_Challenge_
Every line of the material is to be quoted verbatim, minus the pictures.

_Records with scene code_

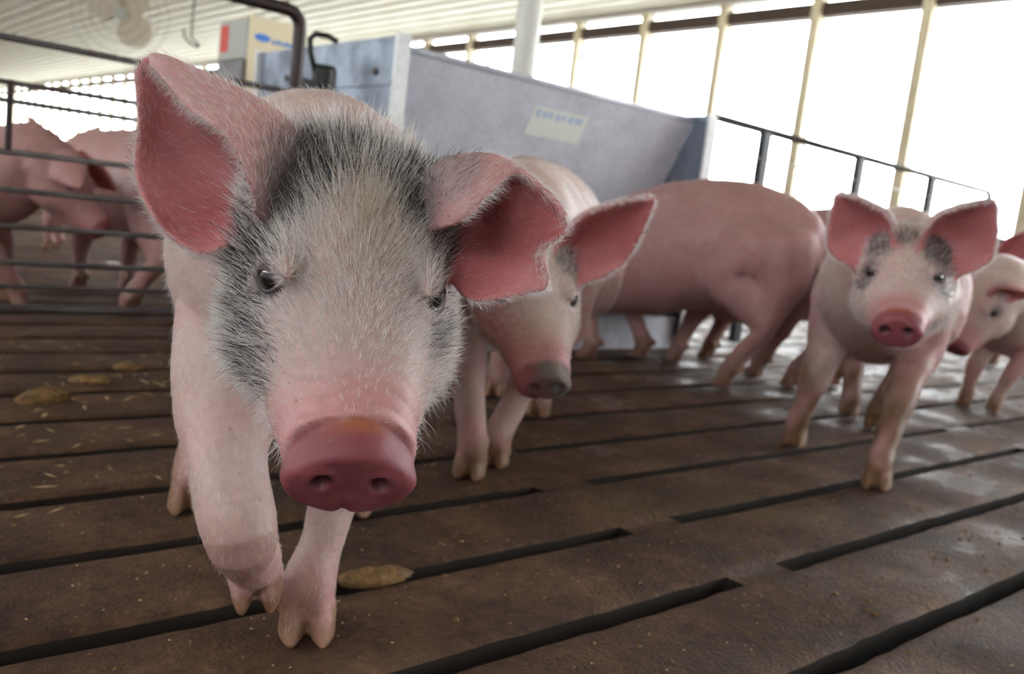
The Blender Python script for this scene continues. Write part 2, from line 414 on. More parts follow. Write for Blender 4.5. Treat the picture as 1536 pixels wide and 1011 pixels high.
fan = empty('circulation_fan', (3.395, 11.549, 2.191), math.radians(-30))
tag(fan, 'round barn fan with beige paddle blades hanging under the ceiling', 'fan')
for k, a in enumerate((2.6, -.8, 1.0)):
    g = MB(); c0 = V3(math.cos(a)*.23, 0, math.sin(a)*.23); u = V3(math.cos(a), 0, math.sin(a)); w = V3(-math.sin(a), .25, math.cos(a))
    g.prism(arc(c0, 1, 0, 2*math.pi*19/20, u*.19, w*.20, 20), (0, -.004, 0), (0, .004, 0)); g.build('blade', M_FAN, fan)
g = MB(); g.tube([(0, -.06, 0), (0, .16, 0)], .07, 14); g.build('motor', M_GREY, fan)
for k in range(5):
    g = MB(); R_ = .12+.105*k; g.tube(arc((0, -.09+.012*k, 0), R_, 0, 2*math.pi, (1, 0, 0), (0, 0, 1), 36), .003, 5); g.build('guard_ring', M_ROD, fan)
g = MB(); g.tube([(0, .10, 0), (0, .10, ZC-2.191+.01)], .012, 8); g.build('hanger', M_ROD, fan)
g = MB(); pts = [(3.01, 8.18, ZC+.01), (3.01, 8.18, 2.2), (3.00, 8.18, 1.75)]+[(3.04+.07*math.sin(t)-.04, 8.18, 1.62-.12*math.sin(t*.5)*1.2+.03*t) for t in np.linspace(0, 5, 14)]
tag(g.build('hanging_cable', M_BLACK, smooth=True), 'thin dark cable hanging in a loop from the ceiling', 'cable') if not g.tube(pts, .009, 6) else None

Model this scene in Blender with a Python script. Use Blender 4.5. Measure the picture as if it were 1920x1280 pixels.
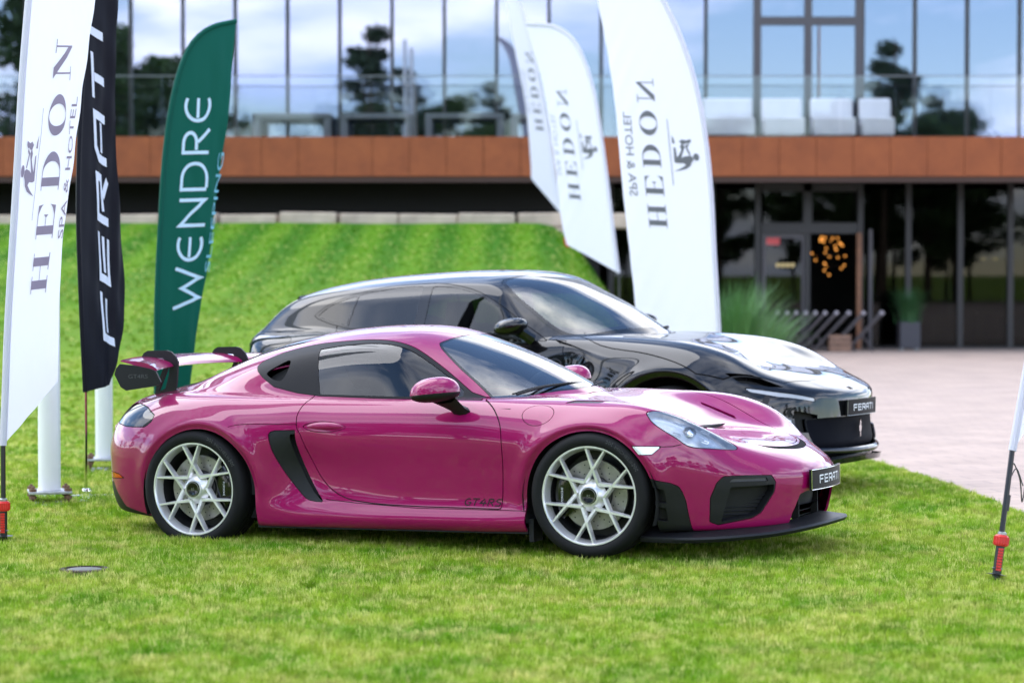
import bpy, bmesh, math, random
import numpy as np
from mathutils import Vector, Matrix

for o in list(bpy.data.objects): bpy.data.objects.remove(o, do_unlink=True)
scene = bpy.context.scene
COL = scene.collection
R = math.radians

# ---------------------------------------------------------------- camera
cam_d = bpy.data.cameras.new('camera'); cam = bpy.data.objects.new('camera', cam_d); COL.objects.link(cam)
cam.location = (0, 0, 1.5); cam.rotation_euler = (R(90)-math.atan(130/4533), 0, 0)
cam_d.sensor_width = 36; cam_d.lens = 36*4533/1920
cam_d.clip_start = .1; cam_d.clip_end = 2000
cam_d.dof.use_dof = True; cam_d.dof.focus_distance = 13.75; cam_d.dof.aperture_fstop = 2.1
scene.camera = cam

# ---------------------------------------------------------------- sky, sun, exposure
SUN_EL, SUN_AZ = 56, -62            # the sun stands to the left, a little beyond the cars (azimuth from +Y towards +X)
world = bpy.data.worlds.new('World'); scene.world = world; world.use_nodes = True
wt = world.node_tree; wt.nodes.clear()
def wn(t, **k):
    n = wt.nodes.new(t)
    for a, b in k.items(): setattr(n, a, b)
    return n
wo = wn('ShaderNodeOutputWorld'); bg = wn('ShaderNodeBackground'); sky = wn('ShaderNodeTexSky', sky_type='NISHITA')
sky.sun_disc = False; sky.sun_elevation = R(SUN_EL); sky.sun_rotation = R(SUN_AZ); sky.air_density = 1.0; sky.dust_density = .05; sky.ozone_density = 4.0
tc = wn('ShaderNodeTexCoord'); sep = wn('ShaderNodeSeparateXYZ'); wt.links.new(tc.outputs['Generated'], sep.inputs[0])
zc = wn('ShaderNodeMath', operation='MAXIMUM'); wt.links.new(sep.outputs['Z'], zc.inputs[0]); zc.inputs[1].default_value = .0
za = wn('ShaderNodeMath', operation='ADD'); wt.links.new(zc.outputs[0], za.inputs[0]); za.inputs[1].default_value = .16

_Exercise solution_
The Blender Python script for this scene continues. Write part 2, from line 414 on. More parts follow. Write for Blender 4.5. Treat the picture as 1536 pixels wide and 1011 pixels high.
fan = empty('circulation_fan', (3.395, 11.549, 2.191), math.radians(-30))
tag(fan, 'round barn fan with beige paddle blades hanging under the ceiling', 'fan')
for k, a in enumerate((2.6, -.8, 1.0)):
    g = MB(); c0 = V3(math.cos(a)*.23, 0, math.sin(a)*.23); u = V3(math.cos(a), 0, math.sin(a)); w = V3(-math.sin(a), .25, math.cos(a))
    g.prism(arc(c0, 1, 0, 2*math.pi*19/20, u*.19, w*.20, 20), (0, -.004, 0), (0, .004, 0)); g.build('blade', M_FAN, fan)
g = MB(); g.tube([(0, -.06, 0), (0, .16, 0)], .07, 14); g.build('motor', M_GREY, fan)
for k in range(5):
    g = MB(); R_ = .12+.105*k; g.tube(arc((0, -.09+.012*k, 0), R_, 0, 2*math.pi, (1, 0, 0), (0, 0, 1), 36), .003, 5); g.build('guard_ring', M_ROD, fan)
g = MB(); g.tube([(0, .10, 0), (0, .10, ZC-2.191+.01)], .012, 8); g.build('hanger', M_ROD, fan)
g = MB(); pts = [(3.01, 8.18, ZC+.01), (3.01, 8.18, 2.2), (3.00, 8.18, 1.75)]+[(3.04+.07*math.sin(t)-.04, 8.18, 1.62-.12*math.sin(t*.5)*1.2+.03*t) for t in np.linspace(0, 5, 14)]
tag(g.build('hanging_cable', M_BLACK, smooth=True), 'thin dark cable hanging in a loop from the ceiling', 'cable') if not g.tube(pts, .009, 6) else None

Model this scene in Blender with a Python script. Use Blender 4.5. Measure the picture as if it were 1920x1280 pixels.
import bpy, bmesh, math, random
import numpy as np
from mathutils import Vector, Matrix

for o in list(bpy.data.objects): bpy.data.objects.remove(o, do_unlink=True)
scene = bpy.context.scene
COL = scene.collection
R = math.radians

# ---------------------------------------------------------------- camera
cam_d = bpy.data.cameras.new('camera'); cam = bpy.data.objects.new('camera', cam_d); COL.objects.link(cam)
cam.location = (0, 0, 1.5); cam.rotation_euler = (R(90)-math.atan(130/4533), 0, 0)
cam_d.sensor_width = 36; cam_d.lens = 36*4533/1920
cam_d.clip_start = .1; cam_d.clip_end = 2000
cam_d.dof.use_dof = True; cam_d.dof.focus_distance = 13.75; cam_d.dof.aperture_fstop = 2.1
scene.camera = cam

# ---------------------------------------------------------------- sky, sun, exposure
SUN_EL, SUN_AZ = 56, -62            # the sun stands to the left, a little beyond the cars (azimuth from +Y towards +X)
world = bpy.data.worlds.new('World'); scene.world = world; world.use_nodes = True
wt = world.node_tree; wt.nodes.clear()
def wn(t, **k):
    n = wt.nodes.new(t)
    for a, b in k.items(): setattr(n, a, b)
    return n
wo = wn('ShaderNodeOutputWorld'); bg = wn('ShaderNodeBackground'); sky = wn('ShaderNodeTexSky', sky_type='NISHITA')
sky.sun_disc = False; sky.sun_elevation = R(SUN_EL); sky.sun_rotation = R(SUN_AZ); sky.air_density = 1.0; sky.dust_density = .05; sky.ozone_density = 4.0
tc = wn('ShaderNodeTexCoord'); sep = wn('ShaderNodeSeparateXYZ'); wt.links.new(tc.outputs['Generated'], sep.inputs[0])
zc = wn('ShaderNodeMath', operation='MAXIMUM'); wt.links.new(sep.outputs['Z'], zc.inputs[0]); zc.inputs[1].default_value = .0
za = wn('ShaderNodeMath', operation='ADD'); wt.links.new(zc.outputs[0], za.inputs[0]); za.inputs[1].default_value = .16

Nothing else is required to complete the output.